MEMS (Micro-Electro-Mechanical Systems) are devices that consist of micro system components with dimensions in a range of 1 µm to 100 µm. MEMS facilitate the miniaturization of existing devices, provide new functionality using physical principles not available at the macroscale, and enable the development of tools to operate in the micro-world. MEMS can present as complex machines such as sensors and actuators, or as simple structures like cantilevers, gearwheels or other mechanical parts.

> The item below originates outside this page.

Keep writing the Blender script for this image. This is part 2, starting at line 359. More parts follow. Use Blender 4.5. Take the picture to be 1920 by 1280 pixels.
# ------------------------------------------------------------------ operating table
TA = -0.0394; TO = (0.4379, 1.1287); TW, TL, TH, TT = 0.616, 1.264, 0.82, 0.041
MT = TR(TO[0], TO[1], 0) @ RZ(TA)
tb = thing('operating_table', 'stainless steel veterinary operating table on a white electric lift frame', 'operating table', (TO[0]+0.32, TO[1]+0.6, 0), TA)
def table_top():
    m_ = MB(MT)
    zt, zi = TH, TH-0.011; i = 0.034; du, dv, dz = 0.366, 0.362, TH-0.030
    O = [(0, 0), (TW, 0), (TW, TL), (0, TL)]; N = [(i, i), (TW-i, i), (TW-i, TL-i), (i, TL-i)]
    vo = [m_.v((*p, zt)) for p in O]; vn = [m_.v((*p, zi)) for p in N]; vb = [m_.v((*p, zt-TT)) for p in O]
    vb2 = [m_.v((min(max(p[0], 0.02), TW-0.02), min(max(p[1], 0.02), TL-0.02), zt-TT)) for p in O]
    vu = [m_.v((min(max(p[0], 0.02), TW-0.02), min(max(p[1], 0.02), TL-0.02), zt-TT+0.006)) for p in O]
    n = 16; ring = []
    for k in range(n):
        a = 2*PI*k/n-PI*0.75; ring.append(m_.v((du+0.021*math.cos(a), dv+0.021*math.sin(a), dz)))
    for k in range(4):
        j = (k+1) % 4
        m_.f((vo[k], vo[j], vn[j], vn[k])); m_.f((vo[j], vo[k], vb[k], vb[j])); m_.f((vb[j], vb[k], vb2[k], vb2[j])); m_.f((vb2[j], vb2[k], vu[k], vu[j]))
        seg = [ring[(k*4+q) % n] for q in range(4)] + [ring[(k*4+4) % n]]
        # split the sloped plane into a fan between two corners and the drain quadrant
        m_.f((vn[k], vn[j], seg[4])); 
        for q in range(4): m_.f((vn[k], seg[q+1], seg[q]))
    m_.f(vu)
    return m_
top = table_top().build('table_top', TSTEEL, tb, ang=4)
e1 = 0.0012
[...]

Several well-known examples of MEMS are accelerometers, gyroscopes, pressure sensors, biosensors, micro-pumps, micro-valves, and many more. MOEMS (Micro-Optical-Electro-Mechanical Systems), a deviation from standard MEMS, combines micro-optics with other MEMS components. Examples of these include optical switches, optical modulators, and optical interconnects.

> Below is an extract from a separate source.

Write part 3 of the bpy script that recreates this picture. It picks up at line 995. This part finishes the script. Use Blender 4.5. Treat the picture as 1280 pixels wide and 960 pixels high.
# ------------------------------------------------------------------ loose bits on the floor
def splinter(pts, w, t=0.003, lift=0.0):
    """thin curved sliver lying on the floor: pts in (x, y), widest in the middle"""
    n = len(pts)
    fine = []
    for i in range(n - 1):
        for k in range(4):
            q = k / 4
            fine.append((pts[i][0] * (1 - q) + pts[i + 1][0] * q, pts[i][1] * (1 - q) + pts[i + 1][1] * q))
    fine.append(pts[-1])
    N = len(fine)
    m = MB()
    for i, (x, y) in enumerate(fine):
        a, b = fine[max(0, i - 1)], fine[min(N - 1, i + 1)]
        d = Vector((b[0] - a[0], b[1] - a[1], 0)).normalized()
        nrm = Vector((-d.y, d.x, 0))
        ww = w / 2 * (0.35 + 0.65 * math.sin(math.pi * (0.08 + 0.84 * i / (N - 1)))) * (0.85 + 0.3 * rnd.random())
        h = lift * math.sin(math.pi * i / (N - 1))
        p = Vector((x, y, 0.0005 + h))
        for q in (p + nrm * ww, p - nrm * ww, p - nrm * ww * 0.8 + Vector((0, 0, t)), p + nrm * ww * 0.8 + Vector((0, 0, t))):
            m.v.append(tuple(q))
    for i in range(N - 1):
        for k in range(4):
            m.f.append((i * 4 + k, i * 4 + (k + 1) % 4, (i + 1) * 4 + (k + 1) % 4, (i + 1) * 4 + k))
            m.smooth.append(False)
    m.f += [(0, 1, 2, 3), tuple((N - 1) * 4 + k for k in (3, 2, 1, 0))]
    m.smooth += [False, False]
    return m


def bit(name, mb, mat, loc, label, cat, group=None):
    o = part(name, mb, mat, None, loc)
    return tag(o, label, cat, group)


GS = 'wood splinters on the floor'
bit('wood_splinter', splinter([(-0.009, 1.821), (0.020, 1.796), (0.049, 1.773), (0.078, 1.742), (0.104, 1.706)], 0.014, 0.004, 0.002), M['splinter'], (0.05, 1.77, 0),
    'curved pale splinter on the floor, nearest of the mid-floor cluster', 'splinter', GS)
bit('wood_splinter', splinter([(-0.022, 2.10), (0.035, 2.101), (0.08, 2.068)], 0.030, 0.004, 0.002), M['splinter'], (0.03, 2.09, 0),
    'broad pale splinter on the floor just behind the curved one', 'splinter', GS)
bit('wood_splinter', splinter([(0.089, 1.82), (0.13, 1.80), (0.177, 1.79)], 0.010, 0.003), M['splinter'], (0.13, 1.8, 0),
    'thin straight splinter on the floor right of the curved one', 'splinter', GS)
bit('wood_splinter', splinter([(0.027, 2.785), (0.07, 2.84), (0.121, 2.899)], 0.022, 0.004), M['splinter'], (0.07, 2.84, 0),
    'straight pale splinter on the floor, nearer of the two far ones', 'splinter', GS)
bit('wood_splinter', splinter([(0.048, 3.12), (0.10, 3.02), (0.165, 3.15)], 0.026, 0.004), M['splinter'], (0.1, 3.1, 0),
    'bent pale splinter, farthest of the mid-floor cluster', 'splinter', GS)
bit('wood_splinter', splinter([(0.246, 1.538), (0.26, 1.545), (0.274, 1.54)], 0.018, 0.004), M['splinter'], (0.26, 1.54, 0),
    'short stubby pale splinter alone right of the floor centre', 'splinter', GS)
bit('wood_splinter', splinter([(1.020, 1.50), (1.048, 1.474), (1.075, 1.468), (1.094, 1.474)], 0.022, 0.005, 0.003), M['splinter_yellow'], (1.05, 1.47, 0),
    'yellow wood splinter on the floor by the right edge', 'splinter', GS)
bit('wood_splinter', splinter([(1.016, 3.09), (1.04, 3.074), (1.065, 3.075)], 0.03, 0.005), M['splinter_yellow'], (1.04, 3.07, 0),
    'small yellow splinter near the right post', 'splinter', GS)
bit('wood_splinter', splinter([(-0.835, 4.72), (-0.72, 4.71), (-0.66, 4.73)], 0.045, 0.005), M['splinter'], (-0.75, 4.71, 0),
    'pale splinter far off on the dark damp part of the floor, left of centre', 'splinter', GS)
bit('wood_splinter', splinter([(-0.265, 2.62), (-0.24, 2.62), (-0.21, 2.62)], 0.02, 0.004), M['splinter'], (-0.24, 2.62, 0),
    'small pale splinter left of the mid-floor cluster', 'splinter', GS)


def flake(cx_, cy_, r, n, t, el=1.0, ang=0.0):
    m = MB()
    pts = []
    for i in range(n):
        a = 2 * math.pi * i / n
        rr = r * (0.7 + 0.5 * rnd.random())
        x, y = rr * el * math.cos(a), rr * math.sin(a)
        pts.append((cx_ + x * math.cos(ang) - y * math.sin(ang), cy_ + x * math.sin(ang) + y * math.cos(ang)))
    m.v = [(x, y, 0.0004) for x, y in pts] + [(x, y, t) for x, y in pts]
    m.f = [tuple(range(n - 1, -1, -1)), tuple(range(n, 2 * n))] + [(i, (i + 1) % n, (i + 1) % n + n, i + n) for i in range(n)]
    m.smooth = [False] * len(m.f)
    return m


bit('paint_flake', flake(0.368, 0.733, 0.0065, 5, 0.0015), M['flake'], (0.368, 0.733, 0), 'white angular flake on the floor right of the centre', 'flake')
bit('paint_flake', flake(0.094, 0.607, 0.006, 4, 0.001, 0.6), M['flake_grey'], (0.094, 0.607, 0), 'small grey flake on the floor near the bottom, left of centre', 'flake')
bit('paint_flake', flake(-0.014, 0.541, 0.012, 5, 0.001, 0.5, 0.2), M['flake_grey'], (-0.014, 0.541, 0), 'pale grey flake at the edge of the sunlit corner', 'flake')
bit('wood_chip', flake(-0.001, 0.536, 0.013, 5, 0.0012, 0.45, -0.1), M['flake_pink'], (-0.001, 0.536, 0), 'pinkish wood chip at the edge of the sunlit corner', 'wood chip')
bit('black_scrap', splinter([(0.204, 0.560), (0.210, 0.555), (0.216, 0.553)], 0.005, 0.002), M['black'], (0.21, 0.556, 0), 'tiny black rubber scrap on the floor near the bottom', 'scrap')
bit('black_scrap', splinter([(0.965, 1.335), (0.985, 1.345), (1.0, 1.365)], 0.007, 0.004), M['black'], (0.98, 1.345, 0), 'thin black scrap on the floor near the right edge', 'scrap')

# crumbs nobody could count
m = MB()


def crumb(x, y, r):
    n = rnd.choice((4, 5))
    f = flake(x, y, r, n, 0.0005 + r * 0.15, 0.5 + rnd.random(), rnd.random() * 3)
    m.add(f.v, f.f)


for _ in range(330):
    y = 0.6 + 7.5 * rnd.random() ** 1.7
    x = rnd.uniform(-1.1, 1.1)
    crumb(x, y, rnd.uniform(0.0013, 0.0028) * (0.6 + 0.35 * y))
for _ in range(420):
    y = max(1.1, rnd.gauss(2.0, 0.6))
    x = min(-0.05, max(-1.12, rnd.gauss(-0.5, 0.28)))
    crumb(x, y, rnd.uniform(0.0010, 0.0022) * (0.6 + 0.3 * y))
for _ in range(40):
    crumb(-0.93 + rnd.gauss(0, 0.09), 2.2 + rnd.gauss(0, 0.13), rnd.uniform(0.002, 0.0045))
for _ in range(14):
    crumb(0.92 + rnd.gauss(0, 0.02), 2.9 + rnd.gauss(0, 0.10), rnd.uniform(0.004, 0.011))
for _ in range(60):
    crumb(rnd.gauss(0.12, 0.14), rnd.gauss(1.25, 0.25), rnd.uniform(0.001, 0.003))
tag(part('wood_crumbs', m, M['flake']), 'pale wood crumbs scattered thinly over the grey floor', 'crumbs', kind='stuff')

The fabrication of MEMS is based on semiconductor process technology, consisting of deposition of material layers, patterning via photolithography, and etching to produce the required shapes.

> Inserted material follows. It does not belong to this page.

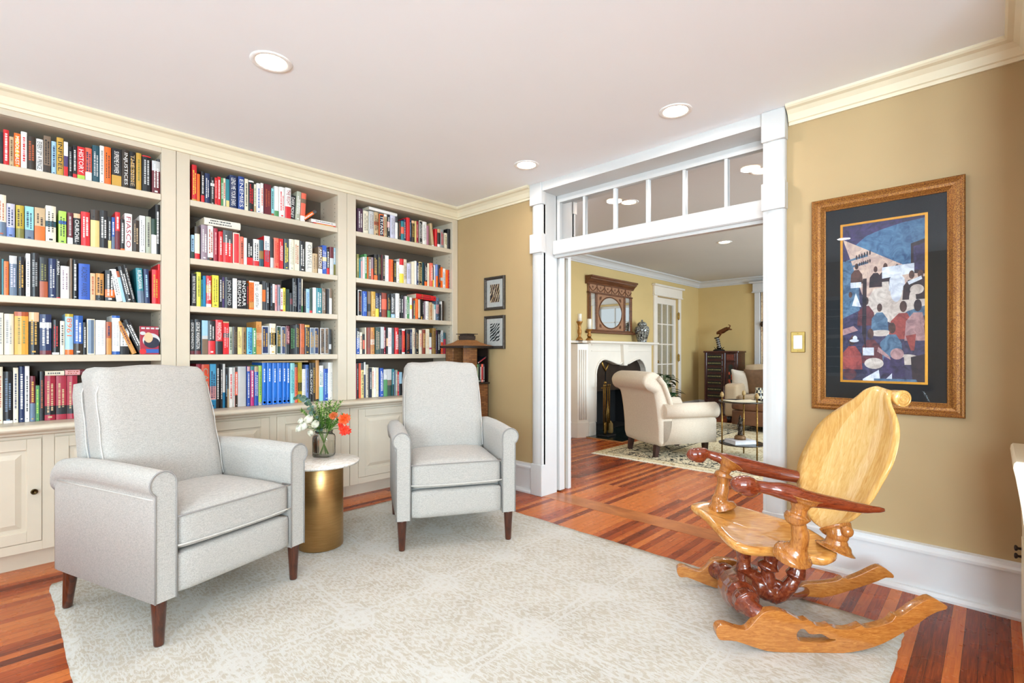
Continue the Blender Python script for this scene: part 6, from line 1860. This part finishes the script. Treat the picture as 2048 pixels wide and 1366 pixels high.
m.add([L(CXF-.002, yc-hw, zz0), L(CXF-.002, yc+hw, zz0), L(CXF-.002, yc+hw, zz1-hw)]+[L(CXF-.002, yc+hw*math.cos(pi*i/10), zz1-hw+hw*math.sin(pi*i/10)) for i in range(1, 10)]+[L(CXF-.002, yc-hw, zz1-hw)], [tuple(range(13))]); m.build('arched_panel', plain('green_black_panel', '1e2622', .35, var=.4, scale=30), dr)
m = MB()
for i in range(9): m.ball(L(CXF-.003, yc+.03*math.sin(i*1.7), zz0+.08+i*(zz1-zz0-.2)/9), (.003, .018, .03), 0, 6)
m.build('painted_flowers', plain('vermilion_ornament', 'a5482e', .5, var=.5, scale=40), dr)
m = MB(); m.cbox(L(CXF+.002, cy0+.02, czb-.05), L(CXF+.02, cy1-.02, czb+.004), .003)
for k in range(7): m.lathe([(0, -.04), (.035, 0)], 12, 0, Matrix.Translation(L(CXF+.012, cy0+.1+k*(cy1-cy0-.2)/6, czb-.045)) @ Matrix.Diagonal((.25, 1, 1, 1)))
m.build('apron', lac, t)
for y in (cy0+.03, cy1-.03):
    for x in (CXF+.03, 9.56): MB().tube([L(x, y, 0.0006), L(x, y, .03), L(x, y, .15), L(x, y, czb)], [.028, .018, .02, .03], 10).build('leg', lac, t)
# leaping cat bronze on the chest
SXP = 9.36
def sp_(px, py, dx=0): return onX(px, py, SXP+dx)
c0 = sp_(1438, 700); c0 = Vector((SXP, c0.y, czt+.0005))
t = thing('cat_sculpture', 'bronze of a leaping cat on a banded tilted post, standing on the lacquered chest', 'sculpture', c0)
br_m = plain('warm_bronze', '6b3f22', .35, .6, .3, 40)
m = MB(); m.lathe([(.10, 0), (.105, .01), (.09, .025), (.06, .04), (0, .045)], 24); 
for i in range(8): a = i*.8; leaf(m, Vector((.06*math.cos(a), .06*math.sin(a), .03)), Vector((math.cos(a), math.sin(a), 1.5)), .07, .012, 0)
m.build('base', plain('dark_bronze_base', '231f1c', .5, .5, .3), t)
b0, b1 = sp_(1439, 697)-c0, sp_(1434.5, 676)-c0
m = MB(); m.tube([b0.lerp(b1, i/10) for i in range(11)], [.034]*11, 12)
for i in range(5): 
    q = b0.lerp(b1, (i+.5)/5); m.tube([q-(b1-b0)*.045, q+(b1-b0)*.045], .0365, 12, 1)
m.tube([b1+Vector((0, .05, -.005)), b1+Vector((0, -.03, .012))], .012, 8); m.build('post', [lacd, plain('band_silver', 'b8b2ac', .3, .6)], t)
m = MB()
def catp(px, py, dx=0): return sp_(px, py, dx)-c0
m.tube([catp(1437, 664), catp(1441, 664), catp(1446, 662), catp(1451, 659), catp(1456, 657)], [.03, .042, .045, .04, .036], 12)
m.ball(catp(1436.5, 665.5), (.032, .034, .03)); m.ball(catp(1434.8, 667), (.02, .02, .018)); m.ball(catp(1437.5, 662.3, -.02), (.01, .01, .016)); m.ball(catp(1437.5, 662.3, .02), (.01, .01, .016))
for dx in (-.022, .022):
    m.tube([catp(1442, 665, dx), catp(1441, 669, dx), catp(1438.5, 672.5, dx), catp(1436.5, 675, dx)], [.02, .016, .012, .012], 8)
    m.tube([catp(1455, 658, dx), catp(1458.5, 657.5, dx), catp(1461, 659, dx), catp(1464, 658.6, dx)], [.026, .018, .013, .011], 8)
m.tube([catp(1456.5, 656.5), catp(1459.5, 654), catp(1460.5, 651.5), catp(1459, 650), catp(1456, 649.5)], [.014, .012, .01, .009, .006], 8)
o = m.build('cat', br_m, t); modif(o, 'REMESH', mode='VOXEL', voxel_size=.007, use_smooth_shade=True)

# sofa, its cushions, and the leather ottoman
sofa_m = fabric('tan_sofa_linen', 'cfb898', 'b8a080', 500, .9, .2, 2)
SY1 = onX(1447, 800, 8.4).y; SY0 = 1.0
t = thing('sofa', 'tan linen sofa with wood-edged arm beside the lacquered chest', 'sofa', (8.4, SY0, .0006))
Wd = SY1-SY0
MB().rbox((.02, .02, .12), (.92, Wd-.02, .33), .03, 8).build('base', sofa_m, t)
for y0, y1 in ((Wd-.22, Wd), (0, .22)): 
    ar = MB().rbox((0, y0, .1), (.9, y1, .645), .05, 8).build('arm', sofa_m, t)
    MB().tube([(-.004, (y0 if y0 < .5 else y1)-.004*(1 if y0 > .5 else -1), z) for z in (.12, .3, .5, .6)], .008, 6).build('wood_edge', lac, ar)
for i in range(2): MB().rbox((-.03, .23+i*(Wd-.46)/2, .33), (.62, .23+(i+1)*(Wd-.46)/2-.004, .475), .05, 8).build('seat_cushion', sofa_m, t)
MB().rbox((.62, .1, .3), (.86, Wd-.1, .96), .06, 8, fn=lambda p, u: p+Vector((.06*(p.z-.3), 0, 0))).build('backrest', sofa_m, t)
for x in (.06, .84):
    for y in (.07, Wd-.07): MB().lathe([(.03, 0), (.042, .1)], 12).build('leg', plain('black_sofa_foot', '17120f', .4), t, (x, y, 0))
white_cu = fabric('white_slub_cushion', 'efe8da', 'd6cab8', 400, .9, .3, 2)
brown_cu = plain('brown_velvet_cushion', '77593f', .7, var=.15, scale=20)
p = onX(1488, 765, 8.82); cushion(p.x, p.y, p.z, (math.radians(14), math.radians(4), math.radians(-86)), 'throw_cushion', 'white slubbed cushion against the sofa arm', white_cu, group='sofa cushions', sz=(.40, .42, .16))
p = onX(1519, 764, 8.80); cushion(p.x, p.y, p.z, (math.radians(14), math.radians(-4), math.radians(-92)), 'throw_cushion', 'brown velvet cushion next to the white one on the sofa', brown_cu, group='sofa cushions', sz=(.42, .44, .18))
leath = plain('brown_leather', '6f4a34', .4, var=.15, scale=12, bump=.1)
OY1 = onX(1463, 830, 7.62).y
t = thing('ottoman', 'brown leather ottoman between sofa and two-tier cart', 'ottoman', (7.62, .9, R2Z))
Wo = OY1-.9
MB().rbox((0, 0, .08), (.62, Wo, .30), .02, 8).build('body', leath, t); MB().rbox((-.012, -.012, .29), (.632, Wo+.012, .425), .055, 10).build('cushion_top', leath, t)
for x in (.06, .56):
    for y in (.06, Wo*.5, Wo-.12): MB().lathe([(.022, 0), (.034, .03), (.034, .085)], 12).build('foot', plain('black_sofa_foot', '17120f', .4), t, (x, y, 0))
p = onX(1518, 790, 7.85)
def checker():
    k = NT('black_white_checker'); v = k.coord('Object', (1, 1, 1)); c = k.new('ShaderNodeTexChecker'); c.inputs['Scale'].default_value = 24; c.inputs['Color1'].default_value = lin('14161a'); c.inputs['Color2'].default_value = lin('e2d8bc'); k.link(v, c.inputs['Vector']); k.link(c.outputs[0], k.b.inputs['Base Color']); k.set(Roughness=.3); return k.m
MB().lathe([(.05, 0), (.062, .02), (.066, .07), (.056, .12), (.046, .15), (.05, .2), (.048, .205), (.044, .2), (0, .19)], 20)
m = MB(); m.lathe([(.05, 0), (.064, .02), (.068, .07), (.056, .12), (.047, .15), (.052, .2), (.046, .2), (0, .15)], 20)
tag(m.build('vase', checker(), None, (7.9, onX(1518, 790, 7.9).y, R2Z+.4258)), 'small black and cream checkered vase on the leather ottoman', 'vase')

# two-tier cart
cc = at(1483, 800, 5.52); CX_, CY_ = cc.x, cc.y
t = thing('tiered_table', 'small round two-tier brass table with acorn finials on the ivory rug', 'side table', (CX_, CY_, R2Z))
dm = plain('dark_pewter_tray', '3a3430', .25, .6, .2)
for z, nm in ((.15-R2Z, 'lower_tray'), (.61-R2Z, 'upper_tray')): MB().lathe([(0, 0), (.222, 0), (.232, .004), (.235, .014), (.229, .014), (.226, .007), (0, .007)], 40).build(nm, dm, t, (0, 0, z))
for lat, dep in ((-.214, .0), (.066, -.215), (.112, .19)):
    q = RT*lat+FW*dep; m = MB()
    m.tube([(0, 0, 0), (0, 0, .66)], .0075, 10)
    for i in range(8): m.tube([(0, 0, .06+i*.08), (0, 0, .07+i*.08)], .0098, 10)
    lg = m.build('leg', brass2, t, (q.x, q.y, 0)); MB().lathe([(.008, .655), (.018, .668), (.02, .685), (.014, .705), (0, .72)], 14).build('finial', plain('acorn_finial', 'a58a58', .5), lg)
ztop = .61+.0075; zlow = .15+.0075
m = MB(); m.grid(lambda u, v: ((u-.5)*.34, (v-.5)*.25, .006*abs(math.sin((u-.5)*pi))+.002), 10, 4); m.box((-.17, -.125, 0), (.17, .125, .002))
o = m.build('open_magazine', plain('magazine_paper', 'ece2c6', .5, var=.12, scale=14), None, (CX_, CY_, ztop+.0003), math.radians(-42), fix=False); tag(o, 'cream open magazine on the upper tray of the tiered table', 'magazine')
m = MB(); m.cbox((-.13, -.10, 0), (.13, .10, .028), .002); m.cbox((-.128, -.098, .0285), (.122, .094, .044), .002, 1)
tag(m.build('book_stack', [plain('white_book_cover', 'e9e8e8', .4), plain('pale_book_cover', 'd8d6da', .4)], None, (CX_-.01, CY_+.01, zlow+.0003), math.radians(-35)), 'white picture books on the lower tray of the tiered table', 'books')
f0 = Vector((CX_-.01, CY_+.012, zlow+.0447)); t = thing('figurine', 'dark bronze dancing figurine on the white books of the lower tray', 'figurine', f0)
fm = plain('dark_patina_bronze', '33281e', .4, .6, .4, 60)
MB().lathe([(.062, 0), (.062, .03), (.05, .036), (.05, .045), (0, .045)], 8).build('plinth', plain('figurine_plinth', '7a5a38', .5, .3, .3), t)
m = MB(); m.tube([(0, 0, .045), (.012, 0, .08), (-.01, 0, .11), (.005, 0, .14), (0, 0, .18), (0, 0, .205)], [.03, .02, .024, .02, .026, .012], 10); m.ball((0, 0, .222), (.02, .018, .022)); m.lathe([(.012, .24), (.006, .262), (0, .27)], 8)
for s in (-1, 1): m.tube([(0, 0, .185), (s*.04, 0, .18), (s*.05, -.01, .21), (s*.03, -.01, .228)], [.012, .01, .009, .008], 8); m.tube([(0, 0, .11), (s*.035, -.01, .1), (s*.045, 0, .075), (s*.02, 0, .05)], [.016, .013, .011, .009], 8); m.tube([(0, .012, .19), (s*.03, .012, .165), (s*.042, .012, .14)], [.009, .008, .007], 8)
o = m.build('figure', fm, t); modif(o, 'REMESH', mode='VOXEL', voxel_size=.005, use_smooth_shade=True)
# ------------------------------------------------------------------ light
w = bpy.data.worlds.new('daylight'); S.world = w; w.use_nodes = True
bg = w.node_tree.nodes['Background']; bg.inputs[0].default_value = (.75, .88, 1, 1); bg.inputs[1].default_value = 1.2
def area(name, loc, rot, sx, sy, e, color=(1, 1, 1)):
    ld = bpy.data.lights.new(name, 'AREA'); ld.shape = 'RECTANGLE'; ld.size = sx; ld.size_y = sy; ld.energy = e; ld.color = color
    o = bpy.data.objects.new(name, ld); COL.objects.link(o); o.location = loc; o.rotation_euler = rot; return o
# daylight through the windows of both rooms: sky, plus an added up-tilted lamp that brightens the ceilings
DAY = (.68, .86, 1)
def window_light(loc, rz, sx, sz, sky, uplight):
    area('window_daylight', loc, (math.radians(90-12), 0, rz), sx, sz, sky, DAY)
    area('added_ceiling_uplight', loc, (math.radians(90+35), 0, rz), sx, sz, uplight, (.66, .87, 1))
window_light((-2.56, 3.0, 1.5), -pi/2, 1.0, 1.4, 18, 60)
window_light((-2.56, -1.35, 1.5), -pi/2, 1.5, 1.4, 95, 350)
window_light((-1.1, -2.36, 1.5), 0, 1.6, 1.4, 65, 260)
window_light((6.1, -2.36, 1.4), 0, 3.0, 1.6, 330, 130)
window_light((8.5, 5.8, 1.4), pi, 1.6, 1.3, 14, 6)
# the rest of the recessed lamps, behind the camera
for x, y in ((.914, 1.299), (-.87, 2.443), (-.87, 1.299), (-.87, -.9), (.914, -.9), (6.34, 1.28), (8.4, 2.4), (8.4, .6), (4.054, -.8), (6.34, -.8)):
    ld = bpy.data.lights.new('lamp_light', 'AREA'); ld.shape = 'DISK'; ld.size = .13; ld.energy = LP; ld.color = (.95, .97, 1)
    lo = bpy.data.objects.new('lamp_light', ld); COL.objects.link(lo); lo.location = (x, y, 2.505)
S.view_settings.view_transform = 'Standard'; S.view_settings.look = 'None'; S.view_settings.gamma = 1; S.view_settings.use_curve_mapping = False
S.view_settings.exposure = -0.5
S.cycles.max_bounces = 10; S.cycles.diffuse_bounces = 6; S.cycles.glossy_bounces = 5; S.cycles.transparent_max_bounces = 24
S.cycles.use_denoising = True; S.cycles.sample_clamp_indirect = 6; S.cycles.caustics_reflective = False; S.cycles.caustics_refractive = False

Bulk Micromachining is a technology where the entire thickness of the silicon is used to build microstructures by applying various etching processes. For all fabrication methods, either bulk or surface micromachining, lithography is required to create etch masks on silicon or high-aspect ratio structures in thick photoresists. These requirements and processes are why Direct Write Lithography is the ideal technology to accomplish rapid prototyping of MEMS devices.